What needs to be done –
Find the string "trans" and gather every line that holds it.
▬▬▬
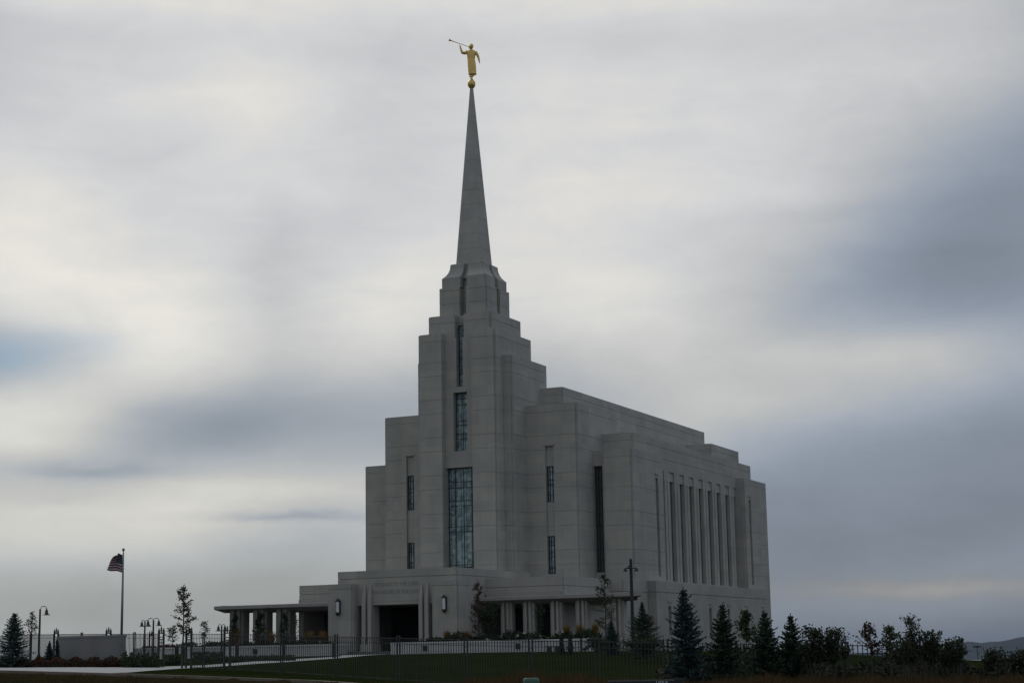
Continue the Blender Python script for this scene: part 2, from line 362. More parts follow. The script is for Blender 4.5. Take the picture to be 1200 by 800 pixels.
M['glass_dark'] = plain('dark_glass', (0.045, 0.05, 0.05), 0.2, var=0.3, scale=1.5)
mt, q, b = new_mat('lamp_diffuser'); b.inputs['Base Color'].default_value = (0.62,0.65,0.66,1); b.inputs['Emission Color'].default_value = (0.85,0.95,1.0,1); b.inputs['Emission Strength'].default_value = 0.02
M['diffuser'] = mt
M['spruce_blue'] = foliage('blue_spruce_needles', [(0.030,0.051,0.051),(0.051,0.078,0.075),(0.083,0.117,0.114)], trans=0.05)
M['spruce'] = foliage('spruce_needles', [(0.026,0.048,0.032),(0.045,0.074,0.045),(0.072,0.106,0.064)], trans=0.05)
M['leaf'] = foliage('green_leaves', [(0.037,0.053,0.025),(0.062,0.080,0.035),(0.094,0.100,0.048)])
M['leaf_dark'] = foliage('dark_leaves', [(0.024,0.038,0.022),(0.041,0.057,0.030),(0.061,0.076,0.041)])
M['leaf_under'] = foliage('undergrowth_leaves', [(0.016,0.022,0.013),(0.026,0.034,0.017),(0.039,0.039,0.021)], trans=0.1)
M['leaf_pale'] = foliage('pale_leaves', [(0.07,0.08,0.055),(0.10,0.11,0.075),(0.14,0.14,0.10)])
M['leaf_red'] = foliage('red_leaves', [(0.061,0.030,0.022),(0.115,0.041,0.027),(0.081,0.061,0.030)])
M['leaf_bronze'] = foliage('bronze_leaves', [(0.045,0.032,0.018),(0.075,0.042,0.024),(0.050,0.050,0.024)])
M['grass_gold'] = foliage('golden_grass', [(0.16,0.085,0.022),(0.24,0.135,0.035),(0.13,0.10,0.03)])
M['weed'] = foliage('dry_weeds', [(0.055,0.030,0.014),(0.095,0.050,0.020),(0.045,0.045,0.018),(0.13,0.075,0.03)])
M['weed_green'] = foliage('green_weeds', [(0.03,0.035,0.014),(0.06,0.055,0.02),(0.09,0.06,0.025)])
M['flower'] = foliage('bed_flowers', [(0.018,0.022,0.012),(0.022,0.028,0.016),(0.03,0.025,0.016),(0.10,0.018,0.012),(0.02,0.024,0.014),(0.12,0.045,0.018),(0.03,0.035,0.02)])
mt, q, b = new_mat('lawn_grass')
geo = q.n('ShaderNodeNewGeometry')
n1 = q.noise(geo.outputs['Position'], 0.25, 4, 0.6); n2 = q.noise(geo.outputs['Position'], 6.0, 4, 0.7)
c = q.mix(q.mapr(n1, 0.35, 0.65, 0, 1), (0.014,0.023,0.006,1), (0.025,0.031,0.009,1))
c2 = q.vec('SCALE', c, None); q.put(c2.node.inputs['Scale'], q.mapr(n2, 0.25, 0.75, 0.7, 1.3)); q.put(b.inputs['Base Color'], c2)
b.inputs['Roughness'].default_value = 1.0; b.inputs['Specular IOR Level'].default_value = 0.0
M['lawn'] = mt
mt, q, b = new_mat('dry_ground')
geo = q.n('ShaderNodeNewGeometry')
n1 = q.noise(geo.outputs['Position'], 0.12, 5, 0.65); n2 = q.noise(geo.outputs['Position'], 3.0, 5, 0.7)
c = q.mix(q.mapr(n1, 0.4, 0.6, 0, 1), (0.040,0.028,0.014,1), (0.030,0.030,0.013,1))
c2 = q.vec('SCALE', c, None); q.put(c2.node.inputs['Scale'], q.mapr(n2, 0.25, 0.75, 0.6, 1.4)); q.put(b.inputs['Base Color'], c2)
b.inputs['Roughness'].default_value = 1.0; b.inputs['Specular IOR Level'].default_value = 0.0
M['dirt'] = mt
M['hill'] = plain('hill_scrub', (0.030, 0.036, 0.032), 0.95, var=0.4, scale=0.003)

# ================================================================== THE SETTING
def sheet(name, mat, xs, ys, lift=0.0):
    X, Y = np.meshgrid(xs, ys); Z = gz(X, Y) + lift
    n, k = X.shape; mb = MB()
    mb.v = [tuple(p) for p in np.stack([X, Y, Z], -1).reshape(-1, 3)]
    mb.f = [(r*k+c, r*k+c+1, (r+1)*k+c+1, (r+1)*k+c) for r in range(n-1) for c in range(k-1)]
    return struct(mb.build(name, mat, smooth=True))
def axis(lo, hi, step, far):
    core = list(np.arange(lo, hi+.01, step)); out = []; s = step; p = hi
    while p < far: s *= 1.22; p += s; out.append(p)
    neg = []; s = step; p = lo
    while p > -far: s *= 1.22; p -= s; neg.append(p)
    return np.array(sorted(neg)+core+out)
sheet('ground', M['dirt'], axis(-45, 110, 1.5, 14000), axis(-135, 75, 1.5, 14000))
def pip(poly, x, y):
    c = False; j = len(poly)-1
    for i in range(len(poly)):
        xi, yi = poly[i]; xj, yj = poly[j]
        if (yi > y) != (yj > y) and x < (xj-xi)*(y-yi)/(yj-yi)+xi: c = not c
        j = i
    return c
def drape(name, mat, poly, lift, step=1.0):
    """a sheet with the outline poly, following the ground"""
    bm = bmesh.new(); vs = [bm.verts.new((x, y, 0)) for x, y in poly]; bm.faces.new(vs)
    xs = [p[0] for p in poly]; ys = [p[1] for p in poly]
    for q in np.arange(min(xs)+step/2, max(xs), step):
        bmesh.ops.bisect_plane(bm, geom=bm.verts[:]+bm.edges[:]+bm.faces[:], plane_co=(q,0,0), plane_no=(1,0,0))
    for q in np.arange(min(ys)+step/2, max(ys), step):
        bmesh.ops.bisect_plane(bm, geom=bm.verts[:]+bm.edges[:]+bm.faces[:], plane_co=(0,q,0), plane_no=(0,1,0))
    bmesh.ops.triangulate(bm, faces=bm.faces[:])
    co = np.array([v.co[:2] for v in bm.verts]); z = gz(co[:,0], co[:,1]) + lift
    for v, h in zip(bm.verts, z): v.co.z = h
    bmesh.ops.recalc_face_normals(bm, faces=bm.faces[:])
    if sum(f.normal.z for f in bm.faces) < 0: bmesh.ops.reverse_faces(bm, faces=bm.faces[:])
    me = bpy.data.meshes.new(name); bm.to_mesh(me); bm.free()
    for p in me.polygons: p.use_smooth = True
    me.materials.append(mat)
    o = bpy.data.objects.new(name, me); COL.objects.link(o); return struct(o)
lawn_poly = [(9.6,-53.2),(11.8,-57.6),(18.0,-69.2),(21.0,-72.3),(29.5,-71.4),(38,-76.5),(62,-82),(70,-60),(48,-14),(13.0,-17.5),(1.5,-17.6),(-3,-17.8),(-14,-18),(-28,-22),(-26,-32),(-8,-38),(2,-47)]
drape('lawn', M['lawn'], lawn_poly, 0.03, 1.5)
path_poly = [(-3.0,-17.6),(1.4,-17.6),(2.6,-20.2),(6.2,-31.9),(8.05,-40.6),(8.6,-44.9),(10.4,-52.3),(11.6,-56.5),(18.0,-68.3),(19.2,-71.4),(16.5,-71.0),(8.0,-70.5),(-30,-62),(-30,-50),(-10,-51.5),(0.5,-53.2),(6.0,-54.9),(7.3,-51.2),(7.5,-48.4),(5.1,-39.8),(4.1,-34.4),(3.1,-26.8),(-0.5,-20.6)]
drape('path', M['concrete'], path_poly, 0.055, 1.5)
# kerb along the front of the lawn
def ribbon(name, mat, line, width, h, below=0.25):
    mb = MB(); L = [Vector(p) for p in line]; pts = []
    for i in range(len(L)-1):
        n = max(2, int((L[i+1]-L[i]).length)); pts += [L[i].lerp(L[i+1], k/n) for k in range(n)]
    pts.append(L[-1]); rings = []
    for i, p in enumerate(pts):
        t = (pts[min(i+1,len(pts)-1)]-pts[max(i-1,0)]).normalized(); nn = Vector((-t.y, t.x))
        z = ground(p.x, p.y); a = p+nn*width/2; b_ = p-nn*width/2
        rings.append([(a.x,a.y,z-below),(b_.x,b_.y,z-below),(b_.x,b_.y,z+h),(a.x,a.y,z+h)])
    mb.loft(rings); return struct(mb.build(name, mat))
ribbon('kerb', M['kerb'], [(-30,-64.2),(8,-72.3),(18,-72.9),(21,-72.9),(29.3,-72.0),(38.5,-77.2),(70,-86)], 0.30, 0.10)
ribbon('kerb', M['kerb'], [(38.2,-67.5),(41.6,-65.2)], 0.25, 0.16)
# far hills beyond the valley: a low ridge ten kilometres off
def hills():
    mb = MB(); n = 120; rows = []
    for j in range(9):
        row = []
        for i in range(n+1):
            a = R(12.0 + 34.0*i/n); prof = 0
            deg = 12.0+34.0*i/n
            px = 600+F*math.tan(a)
            h = np.interp(px, [1020,1075,1100,1125,1150,1165,1190,1215,1260,1340,1500,1800,2600], [-60,-22,2,15,7,20,43,48,32,48,70,50,-60])
            h += 3.0*math.sin(i*1.7)+2.0*math.sin(i*0.63+1)
            d = 8600 + (j-4)*330
            k = math.cos((j-4)/4*math.pi/2)**1.2 if abs(j-4) < 4 else 0.0
            z = -62 + (h+62)*k*(1+0.05*math.sin(i*2.3+j*1.9))
            b_ = R(YAW0)
            sx = math.tan(a)*d
            row.append((CAM.x - math.sin(b_)*d + math.cos(b_)*sx, CAM.y + math.cos(b_)*d + math.sin(b_)*sx, z))
        rows.append(row)
    for r in rows: mb.v += r
    k = n+1
    mb.f = [(j*k+i, j*k+i+1, (j+1)*k+i+1, (j+1)*k+i) for j in range(8) for i in range(n)]
    struct(mb.build('hills', M['hill'], smooth=True))
hills()
# the air: a thin haze that greys the far ridge
def haze():
    mb = MB(); mb.box(-15000, 15000, -15000, 15000, -64.0, 85.0)
    mt = bpy.data.materials.new('air'); mt.use_nodes = True; t = mt.node_tree; t.nodes.clear()
    v = t.nodes.new('ShaderNodeVolumePrincipled'); o = t.nodes.new('ShaderNodeOutputMaterial')
    v.inputs['Color'].default_value = (0.36, 0.60, 1.0, 1); v.inputs['Density'].default_value = 1.7e-5; v.inputs['Anisotropy'].default_value = 0.2
    t.links.new(v.outputs[0], o.inputs['Volume'])
    struct(mb.build('haze', mt), 'stuff')
haze()

# ================================================================== THE TEMPLE
T = thing('temple', 'grey stone temple with stepped tower and tall spire, fluted window bays along its side', 'temple')
JO = [1.6]
while JO[-1] < 27: JO += [JO[-1]+1.95, JO[-1]+1.95+1.12]
def stack(mb, poly, z0, z1, cap=True):
    lv = [z for z in JO if z0+.25 < z < z1-(0.95 if cap else .2)]
    if cap: lv.append(z1-0.62)
    pr = [(z0, 0)]
    for l in lv: pr += [(l-.016,0),(l-.016,.03),(l+.016,.03),(l+.016,0)]
    mb.prism(poly, pr+[(z1, 0)])
G0 = -1.2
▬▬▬
Written answer –
M['spruce_blue'] = foliage('blue_spruce_needles', [(0.030,0.051,0.051),(0.051,0.078,0.075),(0.083,0.117,0.114)], trans=0.05)
M['spruce'] = foliage('spruce_needles', [(0.026,0.048,0.032),(0.045,0.074,0.045),(0.072,0.106,0.064)], trans=0.05)
M['leaf_under'] = foliage('undergrowth_leaves', [(0.016,0.022,0.013),(0.026,0.034,0.017),(0.039,0.039,0.021)], trans=0.1)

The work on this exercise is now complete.